CHURCHILL
“I am ready to meet my Maker. Whether my Maker is prepared for the great ordeal of meeting me is another matter,” famously remarked Winston Churchill (1874-1965), one of the most prominent and imposing British statesmen, with his characteristic self-irony and sarcasm.
He was a man of many layers: a whiskey drinker and a Cuban cigar aficionado, an early visionary of the European Union, the orator who coined the term “Iron Curtain,” and a Nobel Prize laureate in Literature (1953) for his nation-inspiring speeches and memoirs. A true self-made man – he transformed from a boy with a stutter into a decisive strategist, never renouncing his human weaknesses.

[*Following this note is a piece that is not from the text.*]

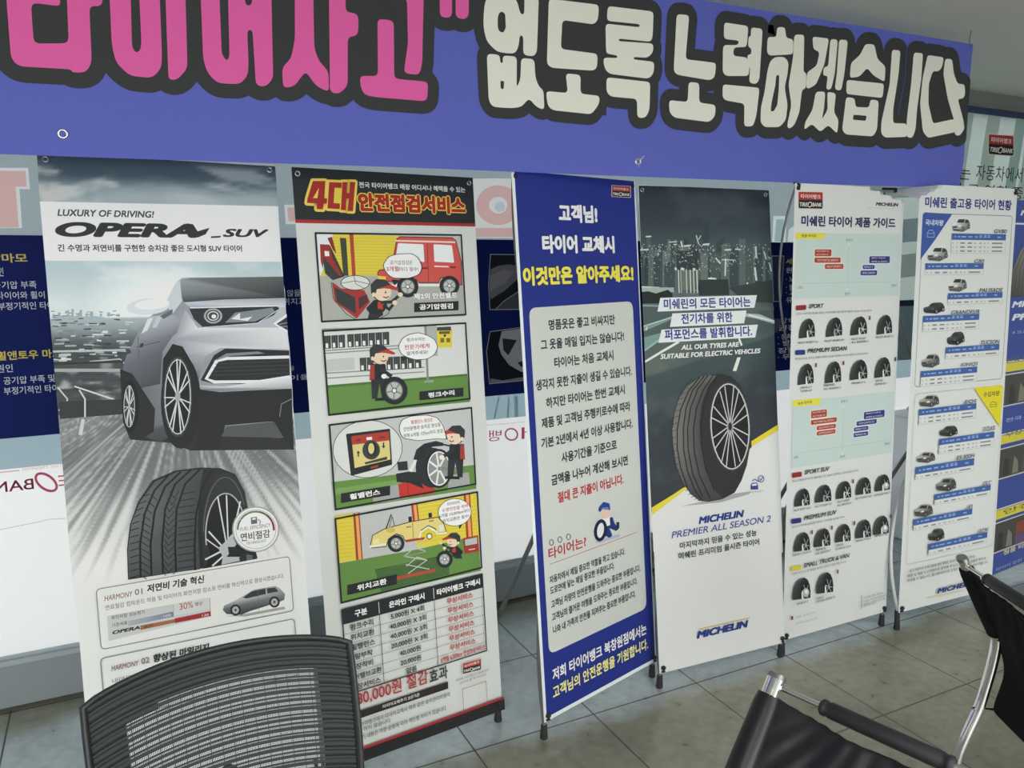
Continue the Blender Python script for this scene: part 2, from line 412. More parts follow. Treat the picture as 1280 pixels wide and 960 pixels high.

American actor and playwright Ronald Keaton’s play, Churchill, is a mosaic of memories that invites the audience into Winston Churchill’s inner world. While indulging in his passion for painting, Churchill constructs his own subjective biography, where world-shaping historical events stand alongside deeply personal, intimate moments.
“Ronald Keaton’s play is an emotional story of a historical figure and the role of an individual in an era of global geopolitical shifts. Parallels with today’s events allow us to view the present through the filter of history. It is a candid conversation about the end of a politician’s life, about aging, and about his political legacy,” says director Reinis Suhanovs.